Il testo in circolazione dopo il via libera del governo, datato 23 novembre, interveniva infatti sul decreto Crescita di Monti (ottobre 2012) modificando la prima parte del comma 4 dell’articolo 15. Si tratta dell’articolo che per la prima volta ha introdotto in Italia l’obbligo – rimasto solo sulla carta fino alla scorsa estate – di accettare pagamenti elettronici con l’unica eccezione dei “casi di oggettiva impossibilità tecnica“. La bozza della manovra aggiungeva dopo quelle parole un’altra frase: “Nonché, limitatamente alle transazioni di valore inferiore ai 30 euro, nelle ipotesi individuate con decreto del Ministro delle imprese e made in Italy, di concerto con il Ministro dell’economia, da adottare entro 180 giorni dall’entrata in vigore del presente provvedimento, che stabilisce criteri di esclusione al fine di garantire la proporzionalità della sanzione e di assicurare l’economicità delle transazioni in rapporto ai costi delle stesse”. Un escamotage con cui, agendo sull’obbligo e non direttamente sulle multe, si evitava di fare un passo indietro sulla riforma dell’amministrazione fiscale M1C1-101 concordata con Bruxelles.

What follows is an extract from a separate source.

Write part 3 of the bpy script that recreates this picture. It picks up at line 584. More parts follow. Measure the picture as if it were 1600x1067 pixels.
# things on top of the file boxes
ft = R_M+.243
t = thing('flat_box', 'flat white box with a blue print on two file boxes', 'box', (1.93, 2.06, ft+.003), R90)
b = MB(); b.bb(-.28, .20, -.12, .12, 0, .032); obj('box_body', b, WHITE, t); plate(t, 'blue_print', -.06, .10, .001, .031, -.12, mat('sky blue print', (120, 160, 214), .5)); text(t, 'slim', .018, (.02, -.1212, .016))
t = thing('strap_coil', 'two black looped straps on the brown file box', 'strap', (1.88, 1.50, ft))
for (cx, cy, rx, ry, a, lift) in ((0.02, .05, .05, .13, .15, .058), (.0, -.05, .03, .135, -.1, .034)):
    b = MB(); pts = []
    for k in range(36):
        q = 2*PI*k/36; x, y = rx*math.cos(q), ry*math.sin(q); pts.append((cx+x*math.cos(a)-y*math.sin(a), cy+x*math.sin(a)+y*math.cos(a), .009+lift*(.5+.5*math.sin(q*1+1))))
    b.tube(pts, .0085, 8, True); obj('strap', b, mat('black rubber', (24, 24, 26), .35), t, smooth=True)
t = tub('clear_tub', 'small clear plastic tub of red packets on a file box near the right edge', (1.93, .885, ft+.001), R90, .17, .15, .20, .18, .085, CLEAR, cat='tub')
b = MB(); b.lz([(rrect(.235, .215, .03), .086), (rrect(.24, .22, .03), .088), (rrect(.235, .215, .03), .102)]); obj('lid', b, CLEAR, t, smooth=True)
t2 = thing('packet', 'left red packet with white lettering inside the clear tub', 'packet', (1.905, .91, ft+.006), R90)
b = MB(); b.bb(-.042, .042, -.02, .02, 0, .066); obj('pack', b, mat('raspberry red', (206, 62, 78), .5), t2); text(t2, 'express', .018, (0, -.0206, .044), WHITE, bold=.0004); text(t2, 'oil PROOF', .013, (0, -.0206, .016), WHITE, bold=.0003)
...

Se la norma fosse rimasta in quella forma, è probabile che la Commissione avrebbe potuto non ritenere violato quell’impegno. Ma nel giro di pochi giorni il testo è stato modificato: quello datato 27 novembre, che due giorni dopo avrebbe ricevuto la bollinatura della Ragioneria per essere poi inviato al Parlamento, era più breve e andava a cambiare il comma 4-bis, quello che dal 30 giugno 2022 ha appunto previsto una sanzione di 30 euro più il 4% del valore della transazione “nei casi di mancata accettazione di un pagamento, di qualsiasi importo, effettuato con una carta di pagamento”. La manovra inviata alla Camera sostituiva le parole “di qualsiasi importo” con “di importo superiore a 60 euro”. La cifra raddoppia rispetto alla versione precedente, ma a guardar bene il cambiamento più rilevante è che non si limita più l’obbligo di accettazione della carta ma si interviene direttamente sulle multe. Proprio l’oggetto della milestone del Pnrr.
Una mossa che sembra pensata a tavolino per andare allo scontro. Per trattare su altro, per esempio gli altri aspetti della manovra bocciati da Bruxelles o i 15 obiettivi del 2022 ancora da raggiungere? O per fare in modo che, alla fine, l’unica via di uscita possibile fosse la soppressione della norma?